IS fighters 'shave beards' as pressure builds on Mosul

IS fighters 'shave beards' as pressure builds on Mosul
IS fighters are shaving their beards and preparing to flee Mosul as a Iraqi forces advance to retake the group's last major stronghold in Iraq.
3 min read
27 October, 2016
IS fighters are shaving their beards and changing hideouts in Mosul [AFP]

Fighters with the Islamic State group (IS) were shaving their beards and changing hideouts in Mosul, residents said, as a major Iraqi offensive moved ever closer to the city on Wednesday.

"I saw some Daesh members and they looked completely different from the last time I saw them," eastern Mosul resident Abu Saif said, using an Arabic acronym for IS.

"They had trimmed their beards and changed their clothes," the former businessman said.

"They must be scared... they are also probably preparing to escape the city."

Residents and military officials said many IS fighters had relocated within Mosul, moving from the east to their traditional bastions on the western bank of the Tigris river, closer to escape routes to Syria.

The sounds of fighting on the northern and eastern fronts of the Mosul offensive could now be heard inside the city, residents said, and US-led coalition aircraft were flying lower over it than usual.

Backed by air and ground support from a US-led 60-nation international coalition, as well as Kurdish Peshmerga forces and tribal militias, tens of thousands of Iraqi fighters have been advancing on Mosul from the south, east and north after an offensive was launched on 17 October to retake the last major Iraqi city under IS control.

Iraqi federal forces have taken a string of towns and villages in a cautious but steady advance over the past week in the face of shelling, sniper fire and suicide car bombings.

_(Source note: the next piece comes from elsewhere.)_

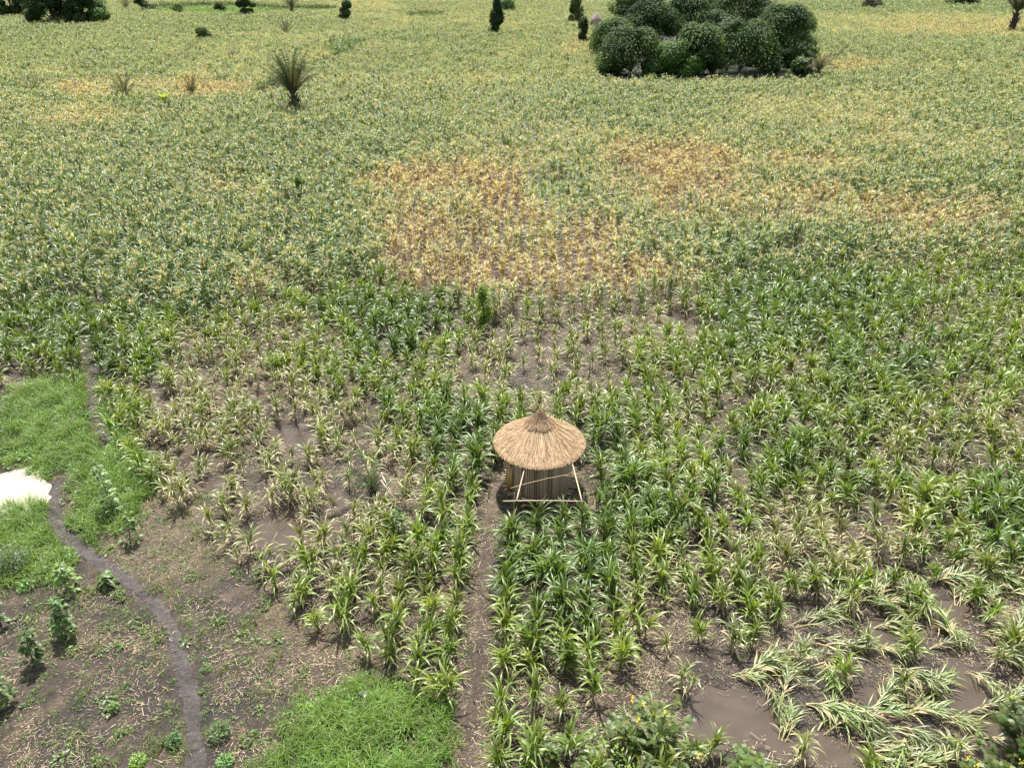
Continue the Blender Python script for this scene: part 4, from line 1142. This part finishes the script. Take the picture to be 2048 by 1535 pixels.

About 3,000 to 5,000 IS fighters are believed to be inside Mosul, Iraq's second city, alongside more than a million trapped civilians.

Next stop: Raqqa

With pressure building on the 10th day of the Mosul assault, Western defence chiefs were already looking ahead to the next target - IS's other major stronghold of Raqqa in Syria, where extremists fleeing Mosul are expected to head.

Both US Defence Secretary Ashton Carter and British counterpart Michael Fallon said on Wednesday they expected an offensive on Raqqa to be launched within weeks.

"It starts in the next few weeks," Carter told NBC News before arriving in Brussels for a two-day meeting of NATO defence chiefs.

"That has long been our plan and we will be capable of resourcing both," Carter said.

If Mosul falls, Raqqa will remain as the only major city in either Syria or Iraq under IS control, the vestige of a cross-border "caliphate" the extremists declared after seizing large parts of both countries in mid-2014.

An offensive against Raqqa is likely to be far more complicated than the assault on Mosul however, because unlike in Iraq the coalition does not have a strong ally on the ground in Syria.

I saw some Daesh members and they looked completely different from the last time I saw them.
- Mosul resident

In response to Carter's announcement, a senior military official cautioned that conducting major operations in Raqqa and Mosul at the same time would stretch the coalition, adding that the Raqqa campaign should wait until the Iraqis have made more significant progress in Mosul, where resistance from the militants has been described as heavy.

The senior military official told The Associated Press that if the Mosul and Raqqa operations were done now, the biggest strains would be on fighter jets and reconnaissance aircraft.

The coalition should be able to start the Raqqa operation in the near future, the official said, but declined to give a more precise timeline.

Syria's five-year civil war has left the country in chaos, with extremists, US-backed rebels, Syrian Kurds and President Bashar al-Assad's forces all engaged on multiple fronts.

Agencies contributed to this report.